:: Data shown ::
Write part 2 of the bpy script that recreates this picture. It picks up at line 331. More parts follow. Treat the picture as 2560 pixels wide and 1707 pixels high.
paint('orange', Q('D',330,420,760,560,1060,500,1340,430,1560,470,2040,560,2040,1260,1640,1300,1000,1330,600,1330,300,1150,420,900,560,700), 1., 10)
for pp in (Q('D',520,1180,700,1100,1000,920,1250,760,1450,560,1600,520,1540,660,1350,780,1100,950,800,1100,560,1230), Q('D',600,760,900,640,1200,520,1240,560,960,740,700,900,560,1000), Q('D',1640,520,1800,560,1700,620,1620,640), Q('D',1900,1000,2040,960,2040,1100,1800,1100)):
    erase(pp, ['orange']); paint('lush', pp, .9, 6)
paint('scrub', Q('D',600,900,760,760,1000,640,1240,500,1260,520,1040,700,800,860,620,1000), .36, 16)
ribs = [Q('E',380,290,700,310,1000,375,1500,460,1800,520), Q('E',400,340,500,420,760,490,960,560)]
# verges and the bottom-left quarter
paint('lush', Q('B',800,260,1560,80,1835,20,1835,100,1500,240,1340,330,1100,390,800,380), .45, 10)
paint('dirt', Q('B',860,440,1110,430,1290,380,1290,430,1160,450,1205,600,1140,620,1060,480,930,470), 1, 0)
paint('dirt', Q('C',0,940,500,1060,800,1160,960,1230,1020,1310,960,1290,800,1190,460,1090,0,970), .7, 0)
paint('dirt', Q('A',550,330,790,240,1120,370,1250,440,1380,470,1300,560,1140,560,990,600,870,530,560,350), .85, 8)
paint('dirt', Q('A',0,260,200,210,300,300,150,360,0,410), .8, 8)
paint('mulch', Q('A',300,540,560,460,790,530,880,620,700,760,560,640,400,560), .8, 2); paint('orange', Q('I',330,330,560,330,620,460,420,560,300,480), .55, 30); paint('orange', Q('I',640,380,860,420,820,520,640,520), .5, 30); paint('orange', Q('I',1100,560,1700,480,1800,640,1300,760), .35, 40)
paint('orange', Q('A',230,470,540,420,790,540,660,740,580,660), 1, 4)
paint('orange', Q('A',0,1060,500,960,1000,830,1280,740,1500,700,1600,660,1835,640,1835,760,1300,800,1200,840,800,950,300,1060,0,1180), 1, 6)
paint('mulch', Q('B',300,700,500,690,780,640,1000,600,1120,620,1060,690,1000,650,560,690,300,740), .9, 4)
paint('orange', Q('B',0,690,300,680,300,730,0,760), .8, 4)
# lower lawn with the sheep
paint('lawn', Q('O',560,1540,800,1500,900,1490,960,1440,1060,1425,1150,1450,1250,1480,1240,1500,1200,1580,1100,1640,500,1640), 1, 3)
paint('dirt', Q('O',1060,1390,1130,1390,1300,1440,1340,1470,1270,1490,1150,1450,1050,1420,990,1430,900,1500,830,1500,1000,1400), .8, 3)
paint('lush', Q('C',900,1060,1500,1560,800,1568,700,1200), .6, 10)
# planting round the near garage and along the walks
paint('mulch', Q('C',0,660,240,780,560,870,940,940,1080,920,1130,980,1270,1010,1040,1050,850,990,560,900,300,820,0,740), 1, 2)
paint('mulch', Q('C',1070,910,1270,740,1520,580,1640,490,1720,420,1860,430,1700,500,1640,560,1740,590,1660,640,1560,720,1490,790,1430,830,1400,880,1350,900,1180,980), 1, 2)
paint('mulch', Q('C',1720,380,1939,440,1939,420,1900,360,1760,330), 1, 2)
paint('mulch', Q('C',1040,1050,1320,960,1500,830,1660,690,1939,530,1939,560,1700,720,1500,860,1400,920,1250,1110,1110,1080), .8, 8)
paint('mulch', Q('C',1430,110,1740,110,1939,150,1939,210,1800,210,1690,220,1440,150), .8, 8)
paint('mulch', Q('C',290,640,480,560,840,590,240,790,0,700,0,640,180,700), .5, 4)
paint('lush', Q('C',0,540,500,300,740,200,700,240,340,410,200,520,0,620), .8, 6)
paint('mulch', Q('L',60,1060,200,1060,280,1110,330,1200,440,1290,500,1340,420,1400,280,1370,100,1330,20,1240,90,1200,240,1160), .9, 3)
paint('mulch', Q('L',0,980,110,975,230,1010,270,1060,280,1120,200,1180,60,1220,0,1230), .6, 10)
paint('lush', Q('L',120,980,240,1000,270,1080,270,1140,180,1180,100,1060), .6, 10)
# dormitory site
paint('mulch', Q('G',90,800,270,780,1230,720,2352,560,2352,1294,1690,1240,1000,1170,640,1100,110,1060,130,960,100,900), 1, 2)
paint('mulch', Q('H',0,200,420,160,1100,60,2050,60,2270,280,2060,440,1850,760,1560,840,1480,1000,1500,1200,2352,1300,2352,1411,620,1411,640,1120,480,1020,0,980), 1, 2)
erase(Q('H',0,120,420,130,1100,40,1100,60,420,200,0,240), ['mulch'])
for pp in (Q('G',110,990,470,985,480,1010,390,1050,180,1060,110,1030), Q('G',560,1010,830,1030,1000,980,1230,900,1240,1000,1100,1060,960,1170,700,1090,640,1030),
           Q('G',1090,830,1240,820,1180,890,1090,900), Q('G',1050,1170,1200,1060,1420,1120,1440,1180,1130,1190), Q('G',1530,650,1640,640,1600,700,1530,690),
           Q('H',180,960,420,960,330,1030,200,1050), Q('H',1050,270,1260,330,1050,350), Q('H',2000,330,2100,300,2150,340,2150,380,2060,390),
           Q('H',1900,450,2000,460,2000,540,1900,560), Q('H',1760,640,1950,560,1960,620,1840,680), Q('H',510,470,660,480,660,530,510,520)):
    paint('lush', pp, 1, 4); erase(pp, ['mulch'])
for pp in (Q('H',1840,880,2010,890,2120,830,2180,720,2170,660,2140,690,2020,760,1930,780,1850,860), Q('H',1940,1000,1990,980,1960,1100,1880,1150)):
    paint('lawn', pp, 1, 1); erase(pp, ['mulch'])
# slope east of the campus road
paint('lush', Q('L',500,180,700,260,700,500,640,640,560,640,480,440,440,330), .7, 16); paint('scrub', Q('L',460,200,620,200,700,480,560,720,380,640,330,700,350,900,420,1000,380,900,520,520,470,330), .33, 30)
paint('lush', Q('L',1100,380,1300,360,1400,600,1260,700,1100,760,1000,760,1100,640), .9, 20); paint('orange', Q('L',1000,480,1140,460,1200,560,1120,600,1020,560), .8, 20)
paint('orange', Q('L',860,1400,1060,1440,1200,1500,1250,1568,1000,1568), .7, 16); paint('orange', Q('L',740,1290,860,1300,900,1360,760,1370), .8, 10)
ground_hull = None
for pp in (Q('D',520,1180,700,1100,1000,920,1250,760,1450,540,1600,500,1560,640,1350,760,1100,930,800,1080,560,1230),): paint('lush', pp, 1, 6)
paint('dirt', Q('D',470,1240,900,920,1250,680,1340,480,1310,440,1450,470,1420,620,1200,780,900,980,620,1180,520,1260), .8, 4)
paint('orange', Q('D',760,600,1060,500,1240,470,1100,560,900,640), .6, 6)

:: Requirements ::
Retype all of the material, keeping each line exact.

:: Response to this task ::
Write part 2 of the bpy script that recreates this picture. It picks up at line 331. More parts follow. Treat the picture as 2560 pixels wide and 1707 pixels high.
paint('orange', Q('D',330,420,760,560,1060,500,1340,430,1560,470,2040,560,2040,1260,1640,1300,1000,1330,600,1330,300,1150,420,900,560,700), 1., 10)
for pp in (Q('D',520,1180,700,1100,1000,920,1250,760,1450,560,1600,520,1540,660,1350,780,1100,950,800,1100,560,1230), Q('D',600,760,900,640,1200,520,1240,560,960,740,700,900,560,1000), Q('D',1640,520,1800,560,1700,620,1620,640), Q('D',1900,1000,2040,960,2040,1100,1800,1100)):
    erase(pp, ['orange']); paint('lush', pp, .9, 6)
paint('scrub', Q('D',600,900,760,760,1000,640,1240,500,1260,520,1040,700,800,860,620,1000), .36, 16)
ribs = [Q('E',380,290,700,310,1000,375,1500,460,1800,520), Q('E',400,340,500,420,760,490,960,560)]
# verges and the bottom-left quarter
paint('lush', Q('B',800,260,1560,80,1835,20,1835,100,1500,240,1340,330,1100,390,800,380), .45, 10)
paint('dirt', Q('B',860,440,1110,430,1290,380,1290,430,1160,450,1205,600,1140,620,1060,480,930,470), 1, 0)
paint('dirt', Q('C',0,940,500,1060,800,1160,960,1230,1020,1310,960,1290,800,1190,460,1090,0,970), .7, 0)
paint('dirt', Q('A',550,330,790,240,1120,370,1250,440,1380,470,1300,560,1140,560,990,600,870,530,560,350), .85, 8)
paint('dirt', Q('A',0,260,200,210,300,300,150,360,0,410), .8, 8)
paint('mulch', Q('A',300,540,560,460,790,530,880,620,700,760,560,640,400,560), .8, 2); paint('orange', Q('I',330,330,560,330,620,460,420,560,300,480), .55, 30); paint('orange', Q('I',640,380,860,420,820,520,640,520), .5, 30); paint('orange', Q('I',1100,560,1700,480,1800,640,1300,760), .35, 40)
paint('orange', Q('A',230,470,540,420,790,540,660,740,580,660), 1, 4)
paint('orange', Q('A',0,1060,500,960,1000,830,1280,740,1500,700,1600,660,1835,640,1835,760,1300,800,1200,840,800,950,300,1060,0,1180), 1, 6)
paint('mulch', Q('B',300,700,500,690,780,640,1000,600,1120,620,1060,690,1000,650,560,690,300,740), .9, 4)
paint('orange', Q('B',0,690,300,680,300,730,0,760), .8, 4)
# lower lawn with the sheep
paint('lawn', Q('O',560,1540,800,1500,900,1490,960,1440,1060,1425,1150,1450,1250,1480,1240,1500,1200,1580,1100,1640,500,1640), 1, 3)
paint('dirt', Q('O',1060,1390,1130,1390,1300,1440,1340,1470,1270,1490,1150,1450,1050,1420,990,1430,900,1500,830,1500,1000,1400), .8, 3)
paint('lush', Q('C',900,1060,1500,1560,800,1568,700,1200), .6, 10)
# planting round the near garage and along the walks
paint('mulch', Q('C',0,660,240,780,560,870,940,940,1080,920,1130,980,1270,1010,1040,1050,850,990,560,900,300,820,0,740), 1, 2)
paint('mulch', Q('C',1070,910,1270,740,1520,580,1640,490,1720,420,1860,430,1700,500,1640,560,1740,590,1660,640,1560,720,1490,790,1430,830,1400,880,1350,900,1180,980), 1, 2)
paint('mulch', Q('C',1720,380,1939,440,1939,420,1900,360,1760,330), 1, 2)
paint('mulch', Q('C',1040,1050,1320,960,1500,830,1660,690,1939,530,1939,560,1700,720,1500,860,1400,920,1250,1110,1110,1080), .8, 8)
paint('mulch', Q('C',1430,110,1740,110,1939,150,1939,210,1800,210,1690,220,1440,150), .8, 8)
paint('mulch', Q('C',290,640,480,560,840,590,240,790,0,700,0,640,180,700), .5, 4)
paint('lush', Q('C',0,540,500,300,740,200,700,240,340,410,200,520,0,620), .8, 6)
paint('mulch', Q('L',60,1060,200,1060,280,1110,330,1200,440,1290,500,1340,420,1400,280,1370,100,1330,20,1240,90,1200,240,1160), .9, 3)
paint('mulch', Q('L',0,980,110,975,230,1010,270,1060,280,1120,200,1180,60,1220,0,1230), .6, 10)
paint('lush', Q('L',120,980,240,1000,270,1080,270,1140,180,1180,100,1060), .6, 10)
# dormitory site
paint('mulch', Q('G',90,800,270,780,1230,720,2352,560,2352,1294,1690,1240,1000,1170,640,1100,110,1060,130,960,100,900), 1, 2)
paint('mulch', Q('H',0,200,420,160,1100,60,2050,60,2270,280,2060,440,1850,760,1560,840,1480,1000,1500,1200,2352,1300,2352,1411,620,1411,640,1120,480,1020,0,980), 1, 2)
erase(Q('H',0,120,420,130,1100,40,1100,60,420,200,0,240), ['mulch'])
for pp in (Q('G',110,990,470,985,480,1010,390,1050,180,1060,110,1030), Q('G',560,1010,830,1030,1000,980,1230,900,1240,1000,1100,1060,960,1170,700,1090,640,1030),
           Q('G',1090,830,1240,820,1180,890,1090,900), Q('G',1050,1170,1200,1060,1420,1120,1440,1180,1130,1190), Q('G',1530,650,1640,640,1600,700,1530,690),
           Q('H',180,960,420,960,330,1030,200,1050), Q('H',1050,270,1260,330,1050,350), Q('H',2000,330,2100,300,2150,340,2150,380,2060,390),
           Q('H',1900,450,2000,460,2000,540,1900,560), Q('H',1760,640,1950,560,1960,620,1840,680), Q('H',510,470,660,480,660,530,510,520)):
    paint('lush', pp, 1, 4); erase(pp, ['mulch'])
for pp in (Q('H',1840,880,2010,890,2120,830,2180,720,2170,660,2140,690,2020,760,1930,780,1850,860), Q('H',1940,1000,1990,980,1960,1100,1880,1150)):
    paint('lawn', pp, 1, 1); erase(pp, ['mulch'])
# slope east of the campus road
paint('lush', Q('L',500,180,700,260,700,500,640,640,560,640,480,440,440,330), .7, 16); paint('scrub', Q('L',460,200,620,200,700,480,560,720,380,640,330,700,350,900,420,1000,380,900,520,520,470,330), .33, 30)
paint('lush', Q('L',1100,380,1300,360,1400,600,1260,700,1100,760,1000,760,1100,640), .9, 20); paint('orange', Q('L',1000,480,1140,460,1200,560,1120,600,1020,560), .8, 20)
paint('orange', Q('L',860,1400,1060,1440,1200,1500,1250,1568,1000,1568), .7, 16); paint('orange', Q('L',740,1290,860,1300,900,1360,760,1370), .8, 10)
ground_hull = None
for pp in (Q('D',520,1180,700,1100,1000,920,1250,760,1450,540,1600,500,1560,640,1350,760,1100,930,800,1080,560,1230),): paint('lush', pp, 1, 6)
paint('dirt', Q('D',470,1240,900,920,1250,680,1340,480,1310,440,1450,470,1420,620,1200,780,900,980,620,1180,520,1260), .8, 4)
paint('orange', Q('D',760,600,1060,500,1240,470,1100,560,900,640), .6, 6)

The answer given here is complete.